▶ **Information supplied**

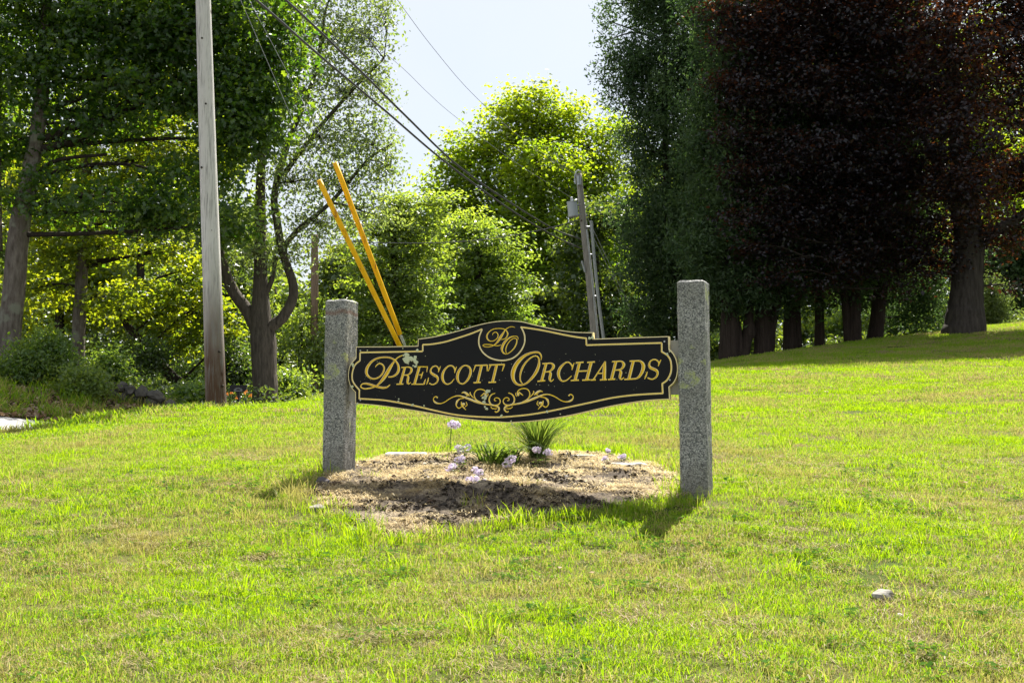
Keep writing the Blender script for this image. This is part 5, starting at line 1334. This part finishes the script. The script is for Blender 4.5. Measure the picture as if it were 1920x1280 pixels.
mc = hit(890, 955)
m2_ = hit(775, 880); m3_ = hit(1020, 895)
mound = np.exp(-((X - mc[0]) / .75) ** 2 - ((Y - mc[1]) / .28) ** 2) + .7 * np.exp(-((X - m2_[0]) / .35) ** 2 - ((Y - m2_[1]) / .22) ** 2) + .6 * np.exp(-((X - m3_[0]) / .25) ** 2 - ((Y - m3_[1]) / .2) ** 2)  # patches of dark mulch; the first also darkens the sign's shadow
k = inpoly(X, Y, bed_poly) & (fnoise(X, Y, .6, 19) + rng.normal(0, .3, n_) + 1.5 * mound > .42); X, Y = X[k], Y[k]
V, Fs = leaves(np.array([(x, y, bedz(x, y) + .006) for x, y in zip(X, Y)]), .034, .5, 1.3, .8, 0, None, False, rng, fold=.25, sizevar=.5)
M['chip'] = leaf_mat("dark mulch chips", (.035, .027, .02), (.13, .10, .075), (.02, .015, .01), (.03, .02, .015), .02, .05)
tag(mk("mulch_chips", V, Fs, M['chip'], attr={"tint": rng.uniform(0, 1, len(X)) ** 1.5}), "dark bark chips and crumbs of soil on the bed", kind='stuff')
thatch = [tuft("thatch_%d" % i, 26, .11, .075, .0026, M['drygrass'], r, flatl=True) for i in range(3)]
x, y = scatter(3.6, 10, 85); k = lawn_mask(x, y) & ~inpoly(x, y, bed_poly) & (fnoise(x, y, 1.3, 6) + rng.normal(0, .5, len(x)) > -.2); x, y = x[k], y[k]; sz = rng.uniform(.6, 1.1, len(x))
cover("lawn_thatch", "dead thatch between the blades of the lawn", thatch, np.stack([x, y, ground(x, y) + .006], 1), rng.uniform(0, 6.28, len(x)), np.stack([sz] * 3, 1), rng.integers(0, 3, len(x)))
wsrc = []
for i in range(3):
    C = np.column_stack([r.normal(0, .035, (16, 2)), r.uniform(.02, .045, 16)])
    V, Fs = leaves(C, .022, .8, 2.0, .5, 0, None, False, r, fold=.05)
    wsrc.append(mk("clover_%d" % i, V, Fs, M['clover'] if 'clover' in M else M.setdefault('clover', leaf_mat("clover leaves", (.05, .12, .02), (.09, .17, .03), (.12, .26, .015), (.22, .36, .02), 0.0, .45)), attr={"tint": r.uniform(0, 1, 16)}, link=False))
x, y = scatter(3.8, 9.5, 26); k = lawn_mask(x, y) & ~inpoly(x, y, bed_poly) & (fnoise(x, y, 1.1, 17) > .12); x, y = x[k], y[k]; sz = rng.uniform(.7, 1.4, len(x))
cover("clover_patches", "small clover and broad leaved weeds in the lawn", wsrc, np.stack([x, y, ground(x, y)], 1), rng.uniform(0, 6.28, len(x)), np.stack([sz] * 3, 1), rng.integers(0, 3, len(x)))
# stray dead stalks lying on the lawn
st_src = [tuft("stalk_%d" % i, 3, .12, .26, .003, M['drygrass'], r, flatl=True) for i in range(3)]
x, y = scatter(3.8, 9, 7); k = lawn_mask(x, y); x, y = x[k], y[k]; sz = rng.uniform(.6, 1.1, len(x))
cover("dead_stalks", "pale dead grass stalks lying on the lawn", st_src, np.stack([x, y, ground(x, y) + .04], 1), rng.uniform(0, 6.28, len(x)), np.stack([sz] * 3, 1), rng.integers(0, 3, len(x)))
# leaf litter and weeds on the bank behind the road, woodland floor plants
n_ = 5200
X = rng.uniform(-12, -4.2, n_); Y = rng.uniform(16.2, 23.5, n_); k = (road_dist(X, Y) > 1.6) & ~lawn_mask(X, Y) & (np.interp(X, rc[:, 0][:100], rc[:, 1][:100]) < Y); X, Y = X[k], Y[k]
C = np.stack([X, Y, ground(X, Y) + rng.uniform(.01, .06, len(X))], 1)
V, Fs = leaves(C, .11, .7, 1.2, .6, 0, None, False, rng)
tag(mk("leaf_litter", V, Fs, M['litter'], attr={"tint": rng.uniform(0, 1, len(X))}), "brown fallen leaves on the bank behind the road", kind='stuff')
weeds = [tuft("weed_%d" % i, 24, .16, .30, .016, M['grass'], r, .6, 3) for i in range(3)]
X = rng.uniform(-13, -3.8, 1200); Y = rng.uniform(16.5, 25, 1200); k = (road_dist(X, Y) > 1.75) & ~lawn_mask(X, Y) & (fnoise(X, Y, 1.5, 4) > -.45); X, Y = X[k], Y[k]; sz = rng.uniform(.5, 1.2, len(X))
cover("bank_weeds", "weeds and long grass on the bank behind the road", weeds, np.stack([X, Y, ground(X, Y)], 1), rng.uniform(0, 6.28, len(X)), np.stack([sz] * 3, 1), rng.integers(0, 3, len(X)))
X = rng.uniform(-25, 25, 6000); Y = rng.uniform(24, 50, 6000); k = ~lawn_mask(X, Y) & (np.abs(X) < .45 * Y + 3) & (road_dist(X, Y) > 1.8); X, Y = X[k], Y[k]
C0 = np.repeat(np.stack([X, Y, ground(X, Y)], 1), 10, 0); C0 = C0 + np.column_stack([rng.normal(0, .25, (len(C0), 2)), rng.uniform(.03, .45, len(C0))])
V, Fs = leaves(C0, .13, .5, .9, .8, 0, None, False, rng)
tag(mk("woodland_ground_cover", V, Fs, M['far'], attr={"tint": rng.uniform(0, .6, len(C0))}), "low leafy ground cover under the trees", kind='stuff')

▶ **Challenge**
Write out the listing above again, exactly, but with no pictures in the copy.

▶ **Response to the exercise**
Keep writing the Blender script for this image. This is part 5, starting at line 1334. This part finishes the script. The script is for Blender 4.5. Measure the picture as if it were 1920x1280 pixels.
mc = hit(890, 955)
m2_ = hit(775, 880); m3_ = hit(1020, 895)
mound = np.exp(-((X - mc[0]) / .75) ** 2 - ((Y - mc[1]) / .28) ** 2) + .7 * np.exp(-((X - m2_[0]) / .35) ** 2 - ((Y - m2_[1]) / .22) ** 2) + .6 * np.exp(-((X - m3_[0]) / .25) ** 2 - ((Y - m3_[1]) / .2) ** 2)  # patches of dark mulch; the first also darkens the sign's shadow
k = inpoly(X, Y, bed_poly) & (fnoise(X, Y, .6, 19) + rng.normal(0, .3, n_) + 1.5 * mound > .42); X, Y = X[k], Y[k]
V, Fs = leaves(np.array([(x, y, bedz(x, y) + .006) for x, y in zip(X, Y)]), .034, .5, 1.3, .8, 0, None, False, rng, fold=.25, sizevar=.5)
M['chip'] = leaf_mat("dark mulch chips", (.035, .027, .02), (.13, .10, .075), (.02, .015, .01), (.03, .02, .015), .02, .05)
tag(mk("mulch_chips", V, Fs, M['chip'], attr={"tint": rng.uniform(0, 1, len(X)) ** 1.5}), "dark bark chips and crumbs of soil on the bed", kind='stuff')
thatch = [tuft("thatch_%d" % i, 26, .11, .075, .0026, M['drygrass'], r, flatl=True) for i in range(3)]
x, y = scatter(3.6, 10, 85); k = lawn_mask(x, y) & ~inpoly(x, y, bed_poly) & (fnoise(x, y, 1.3, 6) + rng.normal(0, .5, len(x)) > -.2); x, y = x[k], y[k]; sz = rng.uniform(.6, 1.1, len(x))
cover("lawn_thatch", "dead thatch between the blades of the lawn", thatch, np.stack([x, y, ground(x, y) + .006], 1), rng.uniform(0, 6.28, len(x)), np.stack([sz] * 3, 1), rng.integers(0, 3, len(x)))
wsrc = []
for i in range(3):
    C = np.column_stack([r.normal(0, .035, (16, 2)), r.uniform(.02, .045, 16)])
    V, Fs = leaves(C, .022, .8, 2.0, .5, 0, None, False, r, fold=.05)
    wsrc.append(mk("clover_%d" % i, V, Fs, M['clover'] if 'clover' in M else M.setdefault('clover', leaf_mat("clover leaves", (.05, .12, .02), (.09, .17, .03), (.12, .26, .015), (.22, .36, .02), 0.0, .45)), attr={"tint": r.uniform(0, 1, 16)}, link=False))
x, y = scatter(3.8, 9.5, 26); k = lawn_mask(x, y) & ~inpoly(x, y, bed_poly) & (fnoise(x, y, 1.1, 17) > .12); x, y = x[k], y[k]; sz = rng.uniform(.7, 1.4, len(x))
cover("clover_patches", "small clover and broad leaved weeds in the lawn", wsrc, np.stack([x, y, ground(x, y)], 1), rng.uniform(0, 6.28, len(x)), np.stack([sz] * 3, 1), rng.integers(0, 3, len(x)))
# stray dead stalks lying on the lawn
st_src = [tuft("stalk_%d" % i, 3, .12, .26, .003, M['drygrass'], r, flatl=True) for i in range(3)]
x, y = scatter(3.8, 9, 7); k = lawn_mask(x, y); x, y = x[k], y[k]; sz = rng.uniform(.6, 1.1, len(x))
cover("dead_stalks", "pale dead grass stalks lying on the lawn", st_src, np.stack([x, y, ground(x, y) + .04], 1), rng.uniform(0, 6.28, len(x)), np.stack([sz] * 3, 1), rng.integers(0, 3, len(x)))
# leaf litter and weeds on the bank behind the road, woodland floor plants
n_ = 5200
X = rng.uniform(-12, -4.2, n_); Y = rng.uniform(16.2, 23.5, n_); k = (road_dist(X, Y) > 1.6) & ~lawn_mask(X, Y) & (np.interp(X, rc[:, 0][:100], rc[:, 1][:100]) < Y); X, Y = X[k], Y[k]
C = np.stack([X, Y, ground(X, Y) + rng.uniform(.01, .06, len(X))], 1)
V, Fs = leaves(C, .11, .7, 1.2, .6, 0, None, False, rng)
tag(mk("leaf_litter", V, Fs, M['litter'], attr={"tint": rng.uniform(0, 1, len(X))}), "brown fallen leaves on the bank behind the road", kind='stuff')
weeds = [tuft("weed_%d" % i, 24, .16, .30, .016, M['grass'], r, .6, 3) for i in range(3)]
X = rng.uniform(-13, -3.8, 1200); Y = rng.uniform(16.5, 25, 1200); k = (road_dist(X, Y) > 1.75) & ~lawn_mask(X, Y) & (fnoise(X, Y, 1.5, 4) > -.45); X, Y = X[k], Y[k]; sz = rng.uniform(.5, 1.2, len(X))
cover("bank_weeds", "weeds and long grass on the bank behind the road", weeds, np.stack([X, Y, ground(X, Y)], 1), rng.uniform(0, 6.28, len(X)), np.stack([sz] * 3, 1), rng.integers(0, 3, len(X)))
X = rng.uniform(-25, 25, 6000); Y = rng.uniform(24, 50, 6000); k = ~lawn_mask(X, Y) & (np.abs(X) < .45 * Y + 3) & (road_dist(X, Y) > 1.8); X, Y = X[k], Y[k]
C0 = np.repeat(np.stack([X, Y, ground(X, Y)], 1), 10, 0); C0 = C0 + np.column_stack([rng.normal(0, .25, (len(C0), 2)), rng.uniform(.03, .45, len(C0))])
V, Fs = leaves(C0, .13, .5, .9, .8, 0, None, False, rng)
tag(mk("woodland_ground_cover", V, Fs, M['far'], attr={"tint": rng.uniform(0, .6, len(C0))}), "low leafy ground cover under the trees", kind='stuff')